5. Are you protecting your income?

It is your greatest asset, says Melissa. Your rainy-day fund will help, but include insurance such as income protection, disability cover and life cover in your budget to make sure you are financially secure if the unexpected happens.

6. Are you saving as well as investing?

The difference: Saving will save your money but won’t grow your money. Investing will grow your money.  This is because savings earn interest only, whereas investments earn capital returns and dividends, which means investments can grow at a much faster rate than savings – and importantly faster than inflation! Investing includes investing in ETFs, unit trust funds, the stock market, and equities on platforms such as EasyEquities.

Melissa says you must be doing both! Saving will help you achieve short-term goals, but for longer term goals such as retirement you need to be investing!

7. Are you having regular family meetings about money?

These are a must as your family needs to be on board and committed to your budget!

Melissa says that as a family you need to decide on your money values. For example, you value education and will save and adjust your budget so your children have a good education. Meet regularly, Melissa suggests every six months, to check in, review your budget and plan ahead!

You’re ready to make your budget your best money friend!

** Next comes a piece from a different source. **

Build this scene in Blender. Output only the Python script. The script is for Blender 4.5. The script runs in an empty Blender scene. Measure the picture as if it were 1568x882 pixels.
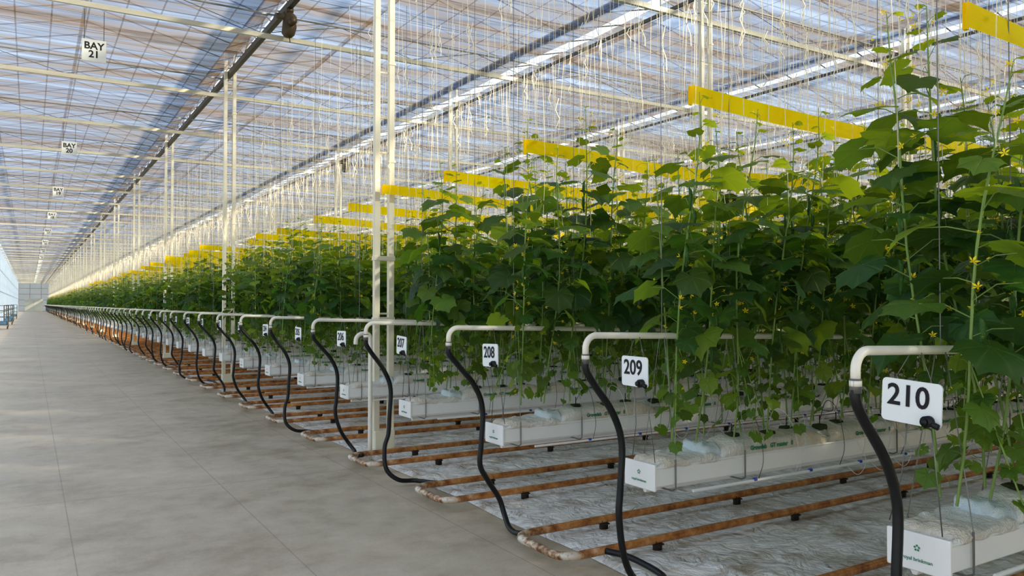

So how did your review go? Okay, ready to do better, or happy? Keep in mind that managing your money is a journey, there will be good moments, bad moments and setbacks. That’s okay. Keep on working towards your goals and managing your budget and you will get there! And you’ll be setting a great example for your children so that the generational wealth you build will be preserved for them and their children!

Is there a right amount to spend on certain items in your budget?

The 50:30:20 rule says that you should spend:

  • 50% of your budget on essentials such as food, housing, education, transport
  • 30% of your budget on non-essentials such as entertainment
  • 20% of your budget on savings

This can be a good guide and is something to consider. It’s also a great way to avoid spending too much on one item. Plus, the 20% saving guideline is a good one to follow.

But, if you don’t earn much this may not work for you because most of your money will be spent on essential items including food, transport, and housing costs.

Your budget is your personal financial management tool - it must reflect your values and match your income and expenses. When you’ve reviewed and rated your budget, set another review date in a few months’ time. Good luck and happy saving!